Expensive properties

Some people may be surprised when they first look at house prices in the countryside or by the coast. Although there are variations across the county, some properties in Cornwall are among the most expensive in Britain outside of London. This is partly due to well off buyers purchasing second homes, and also rich pensioners moving to the area to retire. Unfortunately this has meant many locals can not afford to buy a house.

Photo by Mike Erskine on Unsplash

Quiet winters, hectic summers

Anyone thinking of moving to the countryside in a popular holiday location would be advised to visit once in the summer and again in the winter. I live on the north coast of Cornwall, and in the months from October to April it is very quiet. However, in Easter, the May bank holidays and then through the summer it becomes extremely busy. The narrow roads get clogged up with traffic, car parking is a lottery, supermarket shelves are often empty and you can never find a table in your favourite restaurant.

I am not trying to put people off, but moving to the countryside should not be done on a whim.
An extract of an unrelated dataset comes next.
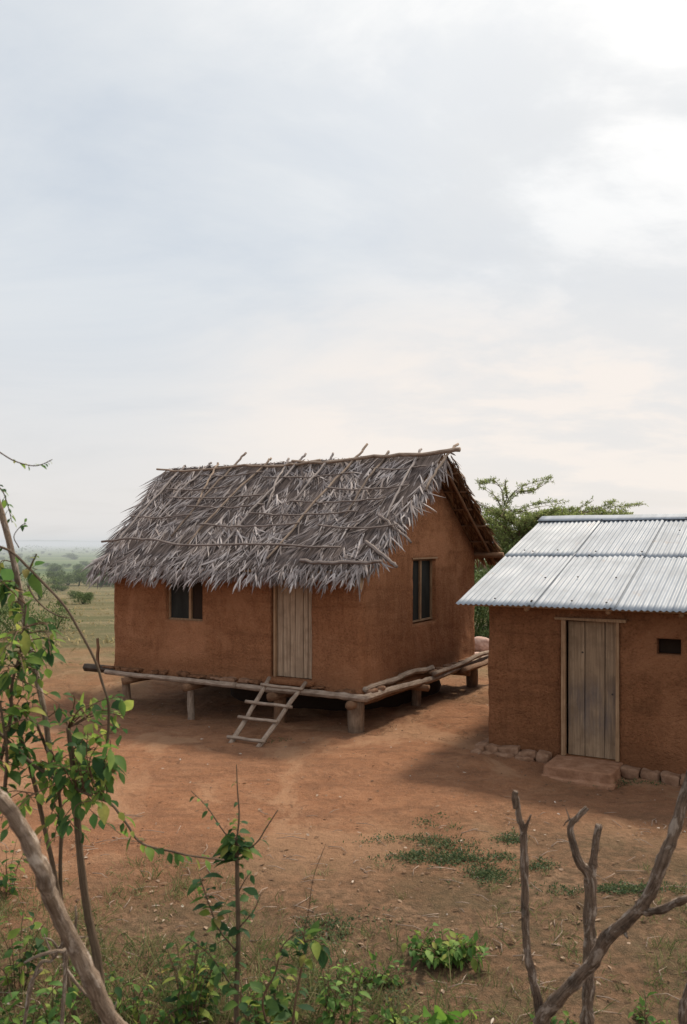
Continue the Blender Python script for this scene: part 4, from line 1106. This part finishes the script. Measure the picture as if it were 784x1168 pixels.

Do your research, speak to locals and if possible, speak to someone who has moved from a city. Think about the next few years; will you have a family, what if you loose your job, do you socialise a lot?

I am used to the pros and cons of where I live, but overall I think the advantages outweigh the negatives. I appreciate the conveniences of city life may be hard to give up for some, but you can always go back for a weekend.